The report highlights how American institutions, from local sheriffs to the U.S. Supreme Court, failed to protect Black lives and rights. “It’s one of the few times in American history where there is an almost complete concession to lawlessness and an abandonment of constitutional protections,” EJI Director Bryan Stevenson told the Guardian.

“That explains much of the moment we are now in—until there is a deep reckoning of this history of violence and racial oppression we cannot repair and remedy, and without that we are not going to be able to create the society we want.”

The light shone by EJI on the brutal events of Reconstruction comes at a critically important time for racial justice in America.

The Guardian

The violence brazenly perpetrated during Reconstruction, including 34 mass lynchings documented in the report, “would define America’s racial history for generations,” The New York Times reported.

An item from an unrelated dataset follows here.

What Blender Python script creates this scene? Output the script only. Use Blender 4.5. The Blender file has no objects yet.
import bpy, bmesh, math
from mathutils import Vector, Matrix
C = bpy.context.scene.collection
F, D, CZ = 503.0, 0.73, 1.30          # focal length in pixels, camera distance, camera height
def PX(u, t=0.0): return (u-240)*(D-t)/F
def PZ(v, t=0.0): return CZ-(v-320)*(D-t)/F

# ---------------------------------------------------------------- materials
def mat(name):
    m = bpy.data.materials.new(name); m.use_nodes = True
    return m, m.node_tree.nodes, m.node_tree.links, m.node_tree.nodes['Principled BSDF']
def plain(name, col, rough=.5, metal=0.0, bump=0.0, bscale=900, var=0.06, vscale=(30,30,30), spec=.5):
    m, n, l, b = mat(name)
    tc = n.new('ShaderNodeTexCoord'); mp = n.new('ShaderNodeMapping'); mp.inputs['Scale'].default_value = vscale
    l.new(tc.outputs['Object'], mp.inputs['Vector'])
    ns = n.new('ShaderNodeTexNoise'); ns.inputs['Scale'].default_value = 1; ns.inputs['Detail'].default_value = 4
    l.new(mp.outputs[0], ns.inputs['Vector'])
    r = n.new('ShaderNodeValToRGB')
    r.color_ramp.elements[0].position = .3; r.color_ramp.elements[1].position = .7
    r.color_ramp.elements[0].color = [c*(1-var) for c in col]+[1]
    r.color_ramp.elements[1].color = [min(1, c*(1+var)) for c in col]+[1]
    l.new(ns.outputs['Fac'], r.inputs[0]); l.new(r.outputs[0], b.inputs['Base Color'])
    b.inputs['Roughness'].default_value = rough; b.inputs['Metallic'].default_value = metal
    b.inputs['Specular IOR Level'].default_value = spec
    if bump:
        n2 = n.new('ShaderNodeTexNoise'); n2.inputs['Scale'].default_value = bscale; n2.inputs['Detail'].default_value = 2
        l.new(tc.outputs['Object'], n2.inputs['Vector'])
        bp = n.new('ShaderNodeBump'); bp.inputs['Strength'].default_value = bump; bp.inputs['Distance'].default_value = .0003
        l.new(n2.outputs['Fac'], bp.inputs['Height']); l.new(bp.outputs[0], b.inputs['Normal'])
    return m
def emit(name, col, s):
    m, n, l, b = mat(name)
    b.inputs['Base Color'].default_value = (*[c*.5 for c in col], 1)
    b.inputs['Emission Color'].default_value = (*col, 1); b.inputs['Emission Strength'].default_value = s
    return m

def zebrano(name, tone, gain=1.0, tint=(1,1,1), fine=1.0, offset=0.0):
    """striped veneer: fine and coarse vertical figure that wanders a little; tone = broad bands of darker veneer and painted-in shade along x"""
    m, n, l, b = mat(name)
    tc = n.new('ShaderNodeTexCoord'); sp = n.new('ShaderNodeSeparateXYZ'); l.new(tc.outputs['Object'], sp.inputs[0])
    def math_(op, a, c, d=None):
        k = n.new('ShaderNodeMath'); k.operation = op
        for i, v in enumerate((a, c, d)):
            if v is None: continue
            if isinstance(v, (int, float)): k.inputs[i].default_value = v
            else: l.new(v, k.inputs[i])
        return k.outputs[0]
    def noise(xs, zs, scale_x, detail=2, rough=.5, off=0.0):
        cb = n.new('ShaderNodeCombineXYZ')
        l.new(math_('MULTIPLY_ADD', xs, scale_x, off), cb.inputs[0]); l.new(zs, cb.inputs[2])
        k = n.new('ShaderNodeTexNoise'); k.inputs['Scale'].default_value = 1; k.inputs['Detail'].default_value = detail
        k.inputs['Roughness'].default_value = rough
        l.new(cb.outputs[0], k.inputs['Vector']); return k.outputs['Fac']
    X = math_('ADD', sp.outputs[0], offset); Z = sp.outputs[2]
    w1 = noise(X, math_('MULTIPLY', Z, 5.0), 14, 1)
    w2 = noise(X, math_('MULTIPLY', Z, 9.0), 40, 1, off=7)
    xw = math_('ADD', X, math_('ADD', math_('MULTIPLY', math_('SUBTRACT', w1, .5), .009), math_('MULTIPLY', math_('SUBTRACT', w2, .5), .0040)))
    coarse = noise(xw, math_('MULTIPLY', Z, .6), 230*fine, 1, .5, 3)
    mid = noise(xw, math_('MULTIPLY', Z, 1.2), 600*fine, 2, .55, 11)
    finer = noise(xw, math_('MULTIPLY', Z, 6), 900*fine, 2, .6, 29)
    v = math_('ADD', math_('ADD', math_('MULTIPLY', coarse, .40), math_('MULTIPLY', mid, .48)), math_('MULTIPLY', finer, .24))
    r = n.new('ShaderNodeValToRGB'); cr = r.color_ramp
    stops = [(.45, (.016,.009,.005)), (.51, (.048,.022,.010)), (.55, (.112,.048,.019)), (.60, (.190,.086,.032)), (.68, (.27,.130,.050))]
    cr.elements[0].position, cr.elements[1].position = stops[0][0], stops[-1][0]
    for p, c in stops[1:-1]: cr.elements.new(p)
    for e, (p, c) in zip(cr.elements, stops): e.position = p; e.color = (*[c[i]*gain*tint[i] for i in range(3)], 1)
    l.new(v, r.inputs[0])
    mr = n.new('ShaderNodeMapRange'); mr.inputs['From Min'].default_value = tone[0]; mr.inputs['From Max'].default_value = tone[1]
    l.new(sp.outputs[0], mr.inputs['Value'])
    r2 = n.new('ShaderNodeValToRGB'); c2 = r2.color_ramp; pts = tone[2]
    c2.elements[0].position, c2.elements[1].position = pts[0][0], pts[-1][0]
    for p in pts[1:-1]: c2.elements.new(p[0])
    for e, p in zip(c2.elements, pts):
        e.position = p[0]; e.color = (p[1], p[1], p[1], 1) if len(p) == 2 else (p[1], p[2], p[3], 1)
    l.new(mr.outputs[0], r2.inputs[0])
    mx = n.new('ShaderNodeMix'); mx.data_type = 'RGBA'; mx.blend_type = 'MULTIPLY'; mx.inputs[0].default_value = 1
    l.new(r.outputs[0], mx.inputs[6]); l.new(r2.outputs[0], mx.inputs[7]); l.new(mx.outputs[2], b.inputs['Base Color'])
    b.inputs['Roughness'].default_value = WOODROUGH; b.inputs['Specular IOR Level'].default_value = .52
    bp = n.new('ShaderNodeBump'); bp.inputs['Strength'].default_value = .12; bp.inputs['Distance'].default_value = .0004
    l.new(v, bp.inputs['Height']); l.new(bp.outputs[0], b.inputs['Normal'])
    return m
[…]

As Bryan Stevenson told the Times, “It’s only because we gave in to this lawlessness and abandoned the rule of law and decided that these constitutional amendments would not be enforced that it was possible to have nearly a century of racial terror.”

The Washington Post observed that the Reconstruction period “has been overlooked by society and historians for far too long.”

The new era of Reconstruction offered great promise and could have radically changed the history of this country. It was “a period when schools for Black people proliferated and Black politicians held office all across the South,” The New York Times wrote.

That it was over within 12 years—violently resisted by white Southerners, dismantled piecemeal by the U.S. Supreme Court and ultimately abandoned by the federal government—proved how fleeting progress can be, Mr. Stevenson said.

But Reconstruction in America also includes a powerful message of hope. “In 12 short years,” The Guardian reported, “the white supremacists managed through a whirlwind of violence to change the entire course of American history—putting the country on the path towards inequality and discrimination under which it still labors today.”

As Bryan Stevenson told The Guardian:

“If they could do so much in 12 years, why can’t we? In 12 years we could change the entire direction of the country. If we engage in a vigorous, committed effort of truth telling and repair, we might create a new century where things are very different.”